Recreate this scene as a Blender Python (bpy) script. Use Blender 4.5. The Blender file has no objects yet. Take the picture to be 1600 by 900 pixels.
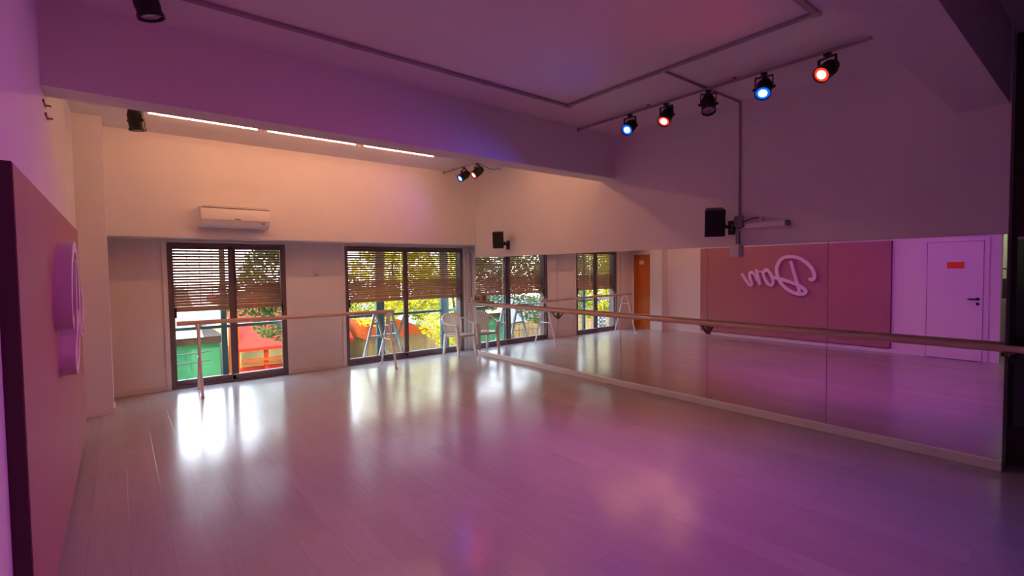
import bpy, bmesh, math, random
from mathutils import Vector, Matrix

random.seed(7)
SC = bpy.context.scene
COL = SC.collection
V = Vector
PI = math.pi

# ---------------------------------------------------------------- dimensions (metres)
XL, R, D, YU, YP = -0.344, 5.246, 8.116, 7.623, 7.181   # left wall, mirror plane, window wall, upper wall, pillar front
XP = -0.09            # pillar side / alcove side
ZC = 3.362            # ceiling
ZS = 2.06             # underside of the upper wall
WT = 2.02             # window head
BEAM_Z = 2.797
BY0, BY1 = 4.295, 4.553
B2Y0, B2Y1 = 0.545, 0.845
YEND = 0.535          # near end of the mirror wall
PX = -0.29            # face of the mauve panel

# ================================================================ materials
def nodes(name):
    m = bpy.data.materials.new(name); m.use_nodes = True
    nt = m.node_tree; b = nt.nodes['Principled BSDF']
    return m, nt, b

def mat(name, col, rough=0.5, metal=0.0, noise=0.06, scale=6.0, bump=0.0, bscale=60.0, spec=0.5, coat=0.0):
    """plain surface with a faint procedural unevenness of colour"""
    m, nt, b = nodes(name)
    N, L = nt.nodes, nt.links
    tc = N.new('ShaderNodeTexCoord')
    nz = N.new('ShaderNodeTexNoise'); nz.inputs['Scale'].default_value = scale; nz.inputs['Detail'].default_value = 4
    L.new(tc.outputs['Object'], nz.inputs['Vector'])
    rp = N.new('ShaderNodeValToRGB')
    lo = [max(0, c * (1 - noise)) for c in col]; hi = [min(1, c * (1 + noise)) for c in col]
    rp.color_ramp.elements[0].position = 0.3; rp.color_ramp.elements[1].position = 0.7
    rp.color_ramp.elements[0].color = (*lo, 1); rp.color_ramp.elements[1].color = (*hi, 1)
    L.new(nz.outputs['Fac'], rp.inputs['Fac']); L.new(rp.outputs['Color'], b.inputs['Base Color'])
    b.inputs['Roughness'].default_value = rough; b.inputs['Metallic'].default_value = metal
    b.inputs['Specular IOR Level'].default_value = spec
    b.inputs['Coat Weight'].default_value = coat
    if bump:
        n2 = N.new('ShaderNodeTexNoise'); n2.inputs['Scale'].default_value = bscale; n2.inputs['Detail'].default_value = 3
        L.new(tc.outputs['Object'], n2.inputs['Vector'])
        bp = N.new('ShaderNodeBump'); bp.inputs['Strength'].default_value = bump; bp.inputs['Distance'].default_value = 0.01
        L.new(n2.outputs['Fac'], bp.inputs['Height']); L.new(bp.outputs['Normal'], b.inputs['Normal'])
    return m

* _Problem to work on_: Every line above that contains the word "scene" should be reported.

* _Exercise answer_:
Recreate this scene as a Blender Python (bpy) script. Use Blender 4.5. The Blender file has no objects yet. Take the picture to be 1600 by 900 pixels.
SC = bpy.context.scene